Based on the work of Surrealist anthropologist Michel Leiris (in particular his controversial volume L’Afrique fantôme), this featurette by post-colonial artist Mathieu Kleyebe Abonnenc begins in the theoretical realm and soon veers into the dense thicket of fantasy. Sector IX B centres on an academic researcher (Betty Tchomanga) who travels to the IFAN Museum in Dakar to complete work on a stalled book project. Having studied Leiris, Betty is compelled by his assertion that only by embracing absolute subjectivity (and in many cases, the assistance of hallucinogenic drugs) can an observer achieve objective knowledge of the Other. And so, as part of her work at IFAN, we see Betty thumbing through tomes, examining artifacts, and swallowing mysterious black capsules. Before long, Abonnenc depicts the museum space as a kind of Apichatpongian living forest of desire.

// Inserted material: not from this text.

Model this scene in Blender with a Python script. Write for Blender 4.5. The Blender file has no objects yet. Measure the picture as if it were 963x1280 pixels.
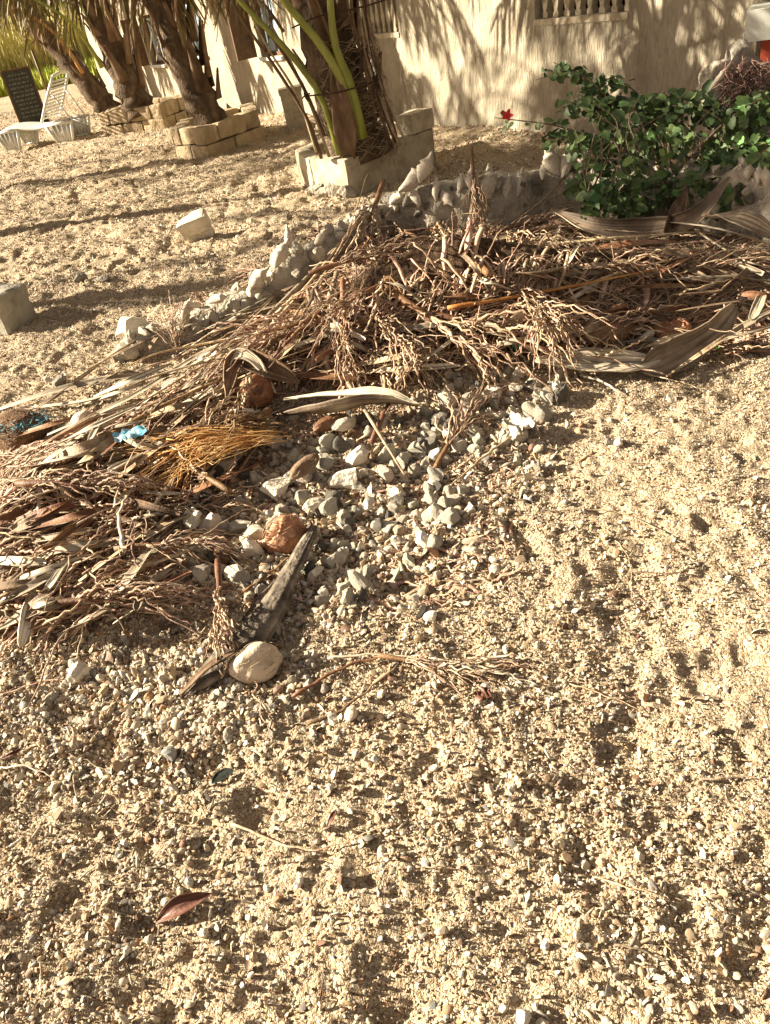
import bpy, math, random
import numpy as np
from mathutils import Vector, Matrix, Euler
SC = bpy.context.scene; COL = SC.collection
rng = np.random.default_rng(7); random.seed(7)

# ------------------------------------------------------------------ camera
TH, RO, CH, FP = math.radians(34.7), math.radians(11.0), 1.5, 963.0
Fv = np.array([0, math.cos(TH), -math.sin(TH)]); U0 = np.array([0, math.sin(TH), math.cos(TH)]); R0 = np.array([1.0, 0, 0])
Rv = math.cos(RO)*R0 - math.sin(RO)*U0; Uv = math.sin(RO)*R0 + math.cos(RO)*U0
CAM = np.array([0, 0, CH])
cd = bpy.data.cameras.new('camera'); cam = bpy.data.objects.new('camera', cd); COL.objects.link(cam)
cam.matrix_world = Matrix(((Rv[0], Uv[0], -Fv[0], 0), (Rv[1], Uv[1], -Fv[1], 0), (Rv[2], Uv[2], -Fv[2], CH), (0, 0, 0, 1)))
cd.sensor_fit = 'VERTICAL'; cd.sensor_height = 24; cd.lens = 24*FP/1280; cd.clip_end = 2000; cd.clip_start = 0.05
SC.camera = cam
# ------------------------------------------------------------------ light
SUN_EL = 25; SD = np.array([-0.975, 0.21]); SD /= np.linalg.norm(SD)
w = bpy.data.worlds.new('World'); SC.world = w; w.use_nodes = True
nt = w.node_tree; sky = nt.nodes.new('ShaderNodeTexSky'); sky.sky_type = 'NISHITA'; sky.sun_disc = False
sky.sun_elevation = math.radians(SUN_EL); sky.sun_rotation = math.atan2(SD[0], SD[1]) % (2*math.pi)
desat_ = nt.nodes.new('ShaderNodeHueSaturation'); desat_.inputs['Saturation'].default_value = 0.45      # sky light desaturated, then tinted, so its fill in the shade is warm
mx_ = nt.nodes.new('ShaderNodeMix'); mx_.data_type = 'RGBA'; mx_.blend_type = 'MULTIPLY'; mx_.inputs[0].default_value = 1; mx_.inputs[7].default_value = (.85, .66, .51, 1)
nt.links.new(sky.outputs[0], desat_.inputs['Color']); nt.links.new(desat_.outputs[0], mx_.inputs[6]); nt.links.new(mx_.outputs[2], nt.nodes['Background'].inputs[0]); nt.nodes['Background'].inputs[1].default_value = 0.05
sl = bpy.data.lights.new('sun', 'SUN'); sl.energy = 5.0; sl.angle = math.radians(0.7); sl.color = (1.0, 0.885, 0.69)
so = bpy.data.objects.new('sun', sl); COL.objects.link(so)
ce = math.cos(math.radians(SUN_EL))
sdir = Vector((SD[0]*ce, SD[1]*ce, math.sin(math.radians(SUN_EL))))
so.rotation_euler = sdir.to_track_quat('Z', 'Y').to_euler(); so.location = (-20, 5, 15)
SC.view_settings.view_transform = 'Standard'; SC.view_settings.look = 'None'; SC.view_settings.exposure = 2.0; SC.view_settings.gamma = 1.0

# ------------------------------------------------------------------ helpers: projection, noise, terrain
def ray(px, py):
    return Fv*FP + Rv*(px-481.5) - Uv*(py-640)
def at(px, py, z=0.0):
    d = ray(px, py); return CAM + d*((z-CH)/d[2])
def aty(px, py, y):
    d = ray(px, py); return CAM + d*(y/d[1])
_tab = np.random.default_rng(3).random((256, 256))
def vn(x, y):
    xi = np.floor(x).astype(int); yi = np.floor(y).astype(int); fx = x-xi; fy = y-yi
    fx = fx*fx*fx*(fx*(fx*6-15)+10); fy = fy*fy*fy*(fy*(fy*6-15)+10)
    a = _tab[xi % 256, yi % 256]; b = _tab[(xi+1) % 256, yi % 256]; c = _tab[xi % 256, (yi+1) % 256]; d = _tab[(xi+1) % 256, (yi+1) % 256]
    return (a*(1-fx)+b*fx)*(1-fy) + (c*(1-fx)+d*fx)*fy - 0.5
def fbm(x, y, o=3, g=0.5):
    s = 0; a = 1
    for i in range(o):
        s = s + a*vn(x*2**i+17.3*i, y*2**i+9.1*i); a *= g
    return s
MOUNDS = []
for (px, py, z, sx, sy, amp) in [(560, 345, .32, .62, .42, .34), (440, 395, .2, .45, .35, .14), (700, 345, .2, .55, .35, .16), (850, 320, .12, .5, .3, .12),
                                 (300, 465, .12, .42, .3, .10), (150, 560, .1, .45, .28, .10), (30, 640, .1, .5, .3, .1), (400, 560, .06, .4, .3, .05), (100, 740, .05, .4, .25, .05),
                                 (600, 480, .06, .4, .3, .04)]:
    c = at(px, py, z); MOUNDS.append((c[0], c[1], sx, sy, amp))
HOLL = [at(955, 1190)[:2], at(905, 830)[:2], at(500, 1260)[:2]]
def Hm(x, y):
    h = 0*x
    for (cx, cy, sx, sy, a) in MOUNDS:
        h = h + a*np.exp(-((x-cx)/sx)**2 - ((y-cy)/sy)**2)
    return np.minimum(h, 0.5)
def H(x, y):
    x = np.asarray(x, float); y = np.asarray(y, float)
    h = Hm(x, y)
    near = np.clip(1-(y-3.0)/2.0, 0, 1)
    far = 1-near
    n1 = fbm(x*2.2+5, y*2.2, 2)*(0.022*near+.05*far)
    n2 = fbm(x*8+1, y*8+4, 3, .55)
    n3 = fbm(x*26, y*26, 2, .6)
    fade = np.exp(-np.maximum(y-12, 0)/20)
    h = h + n1*fade + n2*((0.019-.008*np.clip(x*1.5, 0, 1))*near+0.036*far)*fade + n3*(0.012*near+0.011*far)*fade
    h = h - near*.09*np.clip(vn(x*7.3+70, y*7.3+3)-.22, 0, 1) - near*.05*np.clip(vn(x*15+30, y*15+8)-.24, 0, 1)
    fp = np.abs(vn(x*5.1+40, y*4.3+11)); h = h - far*fade*0.03*np.clip((.08-fp)/.08, 0, 1)*(vn(x*1.3, y*1.3) > -.1)
    for c in HOLL:
        h = h - 0.035*np.exp(-(((x-c[0])/.09)**2+((y-c[1])/.07)**2))
    return h
def hz(x, y): return float(H(np.array([x]), np.array([y]))[0])
def hp(px, py, lift=0.0):
    z = 0.0
    for _ in range(6):
        p = at(px, py, z+lift); z = 0.5*z + 0.5*hz(p[0], p[1])
    p = at(px, py, z+lift); return np.array([p[0], p[1], hz(p[0], p[1])+lift])
def hpv(px, py, lift=0.0):
    px = np.asarray(px, float); py = np.asarray(py, float)
    D = Fv[None]*FP + Rv[None]*(px[:, None]-481.5) - Uv[None]*(py[:, None]-640)
    z = np.zeros(len(px))
    for _ in range(6):
        s = ((z+lift-CH)/D[:, 2]); x = D[:, 0]*s; y = D[:, 1]*s; z = .5*z+.5*H(x, y)
    return np.stack([x, y, H(x, y)+lift], 1)
def pxm(p):
    return float((np.array(p)-CAM)@Fv)/FP          # metres per reference pixel at p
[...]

Sector IX B is a shrewd, droll, and ultimately vibrant work that treats the problem of the museum as a dialectical one. Fragments of cultures are labelled, indexed, and severed from their use value, but is this better or worse than treating them as fetishes or talismans in some always-asymptotic attempt at reviving the past? Abonnenc perhaps postulates that knowledge, especially of the so-called Other, can only be grasped as a permanent crisis.